Florian Kienle, Pius Dolzer
Rz. 23
Wie der BGH jüngst bestätigt hat, gelten obige Grundsätze regelmäßig auch für Kapitalgesellschaften, die in einem EFTA-Staat gegründet wurden (zur Schweiz siehe Rdn 24). Das zwischen diesen Staaten geltende EWR-Abkommen enthält in Art. 31, 34 im Wesentlichen gleich lautende Vorschriften über die Niederlassungsfreiheit. Die in den Entscheidungen des EuGH niedergelegten Grundsätze zu deren Auslegung sind auch im Rahmen von Art. 31 EWR zur Anwendung zu bringen.
Rz. 24
Ferner können sich Gesellschaften aus Drittstaaten, mit denen eine entsprechende staatsvertragliche Regelung besteht, auf eine darin enthaltene Niederlassungsfreiheit berufen. Im Verhältnis zwischen den USA und der Bundesrepublik enthält Art. XXV des Freundschafts-, Handels- und Schifffahrtsvertrags vom 29.10.1954 eine entsprechende Regelung. Im Übrigen, d.h. im Verhältnis zu Drittstaaten außerhalb von Staatsverträgen, bleibt es dagegen weiterhin bei der Geltung der Sitztheorie.
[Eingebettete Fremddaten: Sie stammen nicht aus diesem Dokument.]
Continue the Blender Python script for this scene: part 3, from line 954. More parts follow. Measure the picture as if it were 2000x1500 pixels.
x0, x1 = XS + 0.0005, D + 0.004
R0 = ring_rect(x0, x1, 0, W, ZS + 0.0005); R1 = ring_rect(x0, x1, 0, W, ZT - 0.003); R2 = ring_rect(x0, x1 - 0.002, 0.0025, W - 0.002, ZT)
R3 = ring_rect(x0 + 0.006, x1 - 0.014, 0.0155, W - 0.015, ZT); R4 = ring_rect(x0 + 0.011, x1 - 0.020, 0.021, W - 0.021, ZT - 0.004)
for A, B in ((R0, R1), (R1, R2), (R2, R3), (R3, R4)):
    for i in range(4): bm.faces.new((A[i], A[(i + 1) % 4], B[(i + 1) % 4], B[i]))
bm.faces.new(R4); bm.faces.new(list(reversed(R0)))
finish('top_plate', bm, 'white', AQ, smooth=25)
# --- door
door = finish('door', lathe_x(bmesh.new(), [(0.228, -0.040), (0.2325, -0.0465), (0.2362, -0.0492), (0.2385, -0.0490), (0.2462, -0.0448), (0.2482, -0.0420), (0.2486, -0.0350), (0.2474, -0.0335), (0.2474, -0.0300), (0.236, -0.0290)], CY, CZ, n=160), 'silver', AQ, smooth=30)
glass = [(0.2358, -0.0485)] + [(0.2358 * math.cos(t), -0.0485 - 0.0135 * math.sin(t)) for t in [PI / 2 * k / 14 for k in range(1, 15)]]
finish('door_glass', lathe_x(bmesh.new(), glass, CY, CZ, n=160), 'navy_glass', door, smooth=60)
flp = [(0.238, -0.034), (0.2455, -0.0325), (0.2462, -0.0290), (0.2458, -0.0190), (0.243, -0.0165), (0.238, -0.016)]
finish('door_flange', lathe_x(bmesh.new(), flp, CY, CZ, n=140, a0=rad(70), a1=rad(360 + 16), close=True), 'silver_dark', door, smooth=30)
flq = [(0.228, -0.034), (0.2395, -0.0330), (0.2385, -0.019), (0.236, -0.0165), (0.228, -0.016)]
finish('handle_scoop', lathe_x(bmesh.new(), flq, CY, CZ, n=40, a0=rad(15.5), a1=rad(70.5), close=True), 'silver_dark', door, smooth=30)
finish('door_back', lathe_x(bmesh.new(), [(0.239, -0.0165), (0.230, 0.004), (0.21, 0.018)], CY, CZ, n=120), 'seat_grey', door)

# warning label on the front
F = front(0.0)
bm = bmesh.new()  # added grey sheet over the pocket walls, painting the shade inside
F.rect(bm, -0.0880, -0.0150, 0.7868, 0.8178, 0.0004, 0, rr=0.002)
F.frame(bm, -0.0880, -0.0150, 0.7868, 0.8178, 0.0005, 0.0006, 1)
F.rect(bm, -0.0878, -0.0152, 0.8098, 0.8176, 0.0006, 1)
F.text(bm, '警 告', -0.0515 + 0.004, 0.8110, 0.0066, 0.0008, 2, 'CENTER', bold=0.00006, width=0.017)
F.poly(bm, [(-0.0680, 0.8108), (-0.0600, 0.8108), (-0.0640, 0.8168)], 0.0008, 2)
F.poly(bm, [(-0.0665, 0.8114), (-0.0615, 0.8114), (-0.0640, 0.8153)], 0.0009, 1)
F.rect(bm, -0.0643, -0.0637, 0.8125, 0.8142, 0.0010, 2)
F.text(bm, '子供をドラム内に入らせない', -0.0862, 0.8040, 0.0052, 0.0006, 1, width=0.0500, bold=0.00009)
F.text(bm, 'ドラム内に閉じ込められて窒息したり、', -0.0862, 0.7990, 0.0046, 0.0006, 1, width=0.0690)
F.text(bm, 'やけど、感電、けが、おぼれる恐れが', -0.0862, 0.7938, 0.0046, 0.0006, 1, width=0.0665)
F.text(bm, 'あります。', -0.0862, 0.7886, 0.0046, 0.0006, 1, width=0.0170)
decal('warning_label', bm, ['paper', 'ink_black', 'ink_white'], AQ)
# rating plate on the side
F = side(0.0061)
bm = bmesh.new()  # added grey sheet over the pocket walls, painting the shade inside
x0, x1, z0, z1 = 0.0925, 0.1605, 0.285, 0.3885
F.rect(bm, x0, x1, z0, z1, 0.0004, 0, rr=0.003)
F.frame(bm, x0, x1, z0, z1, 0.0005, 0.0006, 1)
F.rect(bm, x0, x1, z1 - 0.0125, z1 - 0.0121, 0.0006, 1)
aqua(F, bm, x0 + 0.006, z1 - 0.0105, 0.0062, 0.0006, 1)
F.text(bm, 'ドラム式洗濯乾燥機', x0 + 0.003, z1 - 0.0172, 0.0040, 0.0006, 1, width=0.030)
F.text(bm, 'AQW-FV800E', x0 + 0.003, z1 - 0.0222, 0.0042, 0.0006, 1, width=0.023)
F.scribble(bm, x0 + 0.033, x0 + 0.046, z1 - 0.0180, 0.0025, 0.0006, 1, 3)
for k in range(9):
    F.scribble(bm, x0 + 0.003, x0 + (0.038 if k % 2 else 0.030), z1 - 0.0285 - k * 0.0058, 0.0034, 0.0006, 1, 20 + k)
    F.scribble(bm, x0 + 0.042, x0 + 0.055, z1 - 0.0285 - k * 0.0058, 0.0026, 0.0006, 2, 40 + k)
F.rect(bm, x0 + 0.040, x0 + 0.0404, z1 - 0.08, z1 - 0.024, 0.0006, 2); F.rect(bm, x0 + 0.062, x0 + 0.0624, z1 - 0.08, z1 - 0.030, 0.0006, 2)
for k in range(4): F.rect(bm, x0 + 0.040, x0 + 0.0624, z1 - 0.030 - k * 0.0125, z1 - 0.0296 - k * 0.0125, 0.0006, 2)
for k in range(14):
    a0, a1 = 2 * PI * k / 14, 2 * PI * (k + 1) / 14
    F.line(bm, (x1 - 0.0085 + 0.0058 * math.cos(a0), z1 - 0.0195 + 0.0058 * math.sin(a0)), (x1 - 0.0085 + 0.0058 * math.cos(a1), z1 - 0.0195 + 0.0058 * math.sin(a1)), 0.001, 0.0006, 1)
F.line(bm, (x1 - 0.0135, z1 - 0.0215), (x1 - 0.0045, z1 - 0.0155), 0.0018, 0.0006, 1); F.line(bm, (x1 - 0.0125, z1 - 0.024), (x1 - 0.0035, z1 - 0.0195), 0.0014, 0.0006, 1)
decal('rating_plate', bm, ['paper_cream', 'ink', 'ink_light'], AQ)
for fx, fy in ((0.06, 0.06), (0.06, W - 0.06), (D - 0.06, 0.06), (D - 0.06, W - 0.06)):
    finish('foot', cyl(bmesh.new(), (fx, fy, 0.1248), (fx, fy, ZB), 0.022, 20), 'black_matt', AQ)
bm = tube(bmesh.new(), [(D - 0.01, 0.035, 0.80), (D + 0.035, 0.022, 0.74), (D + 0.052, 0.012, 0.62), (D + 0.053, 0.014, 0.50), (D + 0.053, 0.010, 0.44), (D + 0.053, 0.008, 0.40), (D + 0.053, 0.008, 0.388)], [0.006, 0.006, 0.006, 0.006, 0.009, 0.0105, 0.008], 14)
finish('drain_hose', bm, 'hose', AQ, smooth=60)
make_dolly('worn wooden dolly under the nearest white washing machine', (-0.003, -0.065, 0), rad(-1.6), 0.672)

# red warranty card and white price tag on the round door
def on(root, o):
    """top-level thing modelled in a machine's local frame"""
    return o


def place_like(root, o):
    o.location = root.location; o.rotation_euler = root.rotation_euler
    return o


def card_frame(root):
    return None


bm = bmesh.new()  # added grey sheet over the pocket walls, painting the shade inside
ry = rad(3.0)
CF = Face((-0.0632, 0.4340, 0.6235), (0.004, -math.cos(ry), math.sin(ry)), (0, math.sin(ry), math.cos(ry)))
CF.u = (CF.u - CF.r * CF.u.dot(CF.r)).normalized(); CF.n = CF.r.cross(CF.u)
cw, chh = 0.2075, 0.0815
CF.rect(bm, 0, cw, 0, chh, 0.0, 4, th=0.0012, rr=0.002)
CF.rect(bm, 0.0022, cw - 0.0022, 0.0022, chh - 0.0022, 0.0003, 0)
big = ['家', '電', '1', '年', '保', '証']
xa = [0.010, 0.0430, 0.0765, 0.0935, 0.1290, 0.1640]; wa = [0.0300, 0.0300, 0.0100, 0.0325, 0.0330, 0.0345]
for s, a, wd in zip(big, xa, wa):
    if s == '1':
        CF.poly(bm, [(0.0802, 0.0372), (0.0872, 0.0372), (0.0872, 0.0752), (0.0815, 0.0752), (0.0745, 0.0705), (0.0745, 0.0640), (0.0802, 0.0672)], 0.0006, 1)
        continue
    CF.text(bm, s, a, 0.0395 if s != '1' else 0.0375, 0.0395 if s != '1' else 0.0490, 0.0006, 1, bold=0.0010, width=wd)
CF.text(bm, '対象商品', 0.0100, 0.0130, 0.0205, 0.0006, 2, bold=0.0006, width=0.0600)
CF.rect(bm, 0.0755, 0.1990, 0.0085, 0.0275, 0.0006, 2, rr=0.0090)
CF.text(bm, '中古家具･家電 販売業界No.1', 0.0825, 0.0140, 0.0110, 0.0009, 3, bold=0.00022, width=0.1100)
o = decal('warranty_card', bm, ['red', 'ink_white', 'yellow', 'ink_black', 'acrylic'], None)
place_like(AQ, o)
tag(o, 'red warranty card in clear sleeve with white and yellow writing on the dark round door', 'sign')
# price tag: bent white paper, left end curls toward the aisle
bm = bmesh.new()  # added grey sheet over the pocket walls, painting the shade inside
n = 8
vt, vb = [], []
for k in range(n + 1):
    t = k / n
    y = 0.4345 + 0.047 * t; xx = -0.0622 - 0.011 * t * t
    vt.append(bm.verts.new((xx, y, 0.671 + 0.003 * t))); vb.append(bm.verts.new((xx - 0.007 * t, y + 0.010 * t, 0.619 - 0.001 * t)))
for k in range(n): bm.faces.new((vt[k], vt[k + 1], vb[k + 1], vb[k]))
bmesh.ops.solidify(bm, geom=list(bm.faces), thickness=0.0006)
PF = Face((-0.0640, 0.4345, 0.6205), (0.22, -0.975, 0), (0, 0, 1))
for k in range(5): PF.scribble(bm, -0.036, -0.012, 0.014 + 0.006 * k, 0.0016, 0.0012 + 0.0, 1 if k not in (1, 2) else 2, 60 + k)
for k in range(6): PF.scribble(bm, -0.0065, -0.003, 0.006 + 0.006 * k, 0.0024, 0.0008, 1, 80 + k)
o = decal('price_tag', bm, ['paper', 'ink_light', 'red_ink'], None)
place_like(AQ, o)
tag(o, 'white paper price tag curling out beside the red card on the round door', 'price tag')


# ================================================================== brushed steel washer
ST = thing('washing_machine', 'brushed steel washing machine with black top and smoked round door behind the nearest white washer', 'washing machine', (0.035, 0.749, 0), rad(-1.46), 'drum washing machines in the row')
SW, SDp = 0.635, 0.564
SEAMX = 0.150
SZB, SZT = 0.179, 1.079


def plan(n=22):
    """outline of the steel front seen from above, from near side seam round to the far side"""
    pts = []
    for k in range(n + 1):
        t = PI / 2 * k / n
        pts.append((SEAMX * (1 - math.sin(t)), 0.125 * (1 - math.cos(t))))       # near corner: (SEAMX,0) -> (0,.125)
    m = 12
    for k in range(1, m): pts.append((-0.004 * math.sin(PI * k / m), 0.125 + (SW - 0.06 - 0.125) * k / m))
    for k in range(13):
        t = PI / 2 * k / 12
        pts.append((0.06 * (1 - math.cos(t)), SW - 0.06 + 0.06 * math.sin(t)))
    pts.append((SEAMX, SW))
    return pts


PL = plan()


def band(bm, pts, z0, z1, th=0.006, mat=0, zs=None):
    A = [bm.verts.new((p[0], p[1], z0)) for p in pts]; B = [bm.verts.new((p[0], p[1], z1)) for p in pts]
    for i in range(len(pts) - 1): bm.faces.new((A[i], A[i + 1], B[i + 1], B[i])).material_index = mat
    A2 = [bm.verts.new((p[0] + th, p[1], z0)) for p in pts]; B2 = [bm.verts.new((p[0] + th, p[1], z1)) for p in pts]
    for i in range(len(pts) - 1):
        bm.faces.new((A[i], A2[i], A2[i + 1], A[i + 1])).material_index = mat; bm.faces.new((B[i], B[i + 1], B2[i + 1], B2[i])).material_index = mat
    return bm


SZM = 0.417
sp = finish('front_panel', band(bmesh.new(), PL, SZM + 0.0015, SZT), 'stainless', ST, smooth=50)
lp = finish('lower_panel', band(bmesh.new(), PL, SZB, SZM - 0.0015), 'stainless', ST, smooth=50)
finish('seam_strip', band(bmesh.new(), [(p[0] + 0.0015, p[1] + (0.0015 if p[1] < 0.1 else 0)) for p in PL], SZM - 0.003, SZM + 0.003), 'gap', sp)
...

Dies hat der BGH in seiner jüngsten Entscheidung in Sachen Trabrennbahn im Zusammenhang mit der Anerkennung einer Schweizer Gesellschaft nochmals ausdrücklich klargestellt; die Gesellschaft konnte sich weder auf die Niederlassungsfreiheit des EGV (jetzt: AEUV) noch auf Art. 31, 34 des EWR-Abkommens berufen, da die Schweiz zwar Mitglied des EFTA-Raumes ist, das EWR-Abkommen aber nicht unterzeichnet hat. Folge der Nichtanerkennung einer im Inland ansässigen Kapitalgesellschaft ist, dass der Verband in die deutschen Gesellschaftsformen einzuordnen ist; in Ermangelung der Gründungsvoraussetzungen des GmbHG oder des AktG bleibt nur die Subsumtion unter eine der Personengesellschaftsformen der GbR oder der OHG (bei Betrieb eines Handelsgewerbes) mit den entsprechenden Haftungsfolgen, wie der BGH jüngst im Zusammenhang mit einer nach dem Recht von Singapur gegründeten Ltd. mit inländischem Verwaltungssitz, deren Gesellschafter er der Handelndenhaftung analog § 11 Abs. 2 GmbHG unterworfen hat, klargestellt hat. Diese Umqualifizierung ausländischer Kapitalgesellschaften in inländische Personengesellschaften wird plastisch auch als Wechselbalglehre bezeichnet. Allerdings ist zu beachten, dass dies freilich nur gilt, wenn die (außereuropäische) Auslandsgesellschaft ihren tatsächlichen Verwaltungssitz im Inland hat; operiert sie von ihrem Gründungsstaat aus, stellen sich diese Probleme nicht.
Rz. 25
Im Zuge des Brexit ist auch das Vereinigte Königreich wieder auf den Status eines Drittstaates zurückgefallen. Dieses ist mit Wirkung zum 1.1.2020 nicht mehr Mitglied der Europäischen Union. Übergangsregelungen bestanden durch das Austrittsabkommen bis 31.12.2020. Seit 1.1.2021 jedoch gilt im Verhältnis zum Vereinigten Königreich wieder die Sitztheorie. Ein bilaterales oder multilaterales Abkommen, welches erneut zur Anwendung der Gründungstheorie führen würde, besteht bislang nicht. UK-Gesellschaften können sich mithin nach dem Brexit auf die Niederlassungsfreiheit nicht mehr berufen.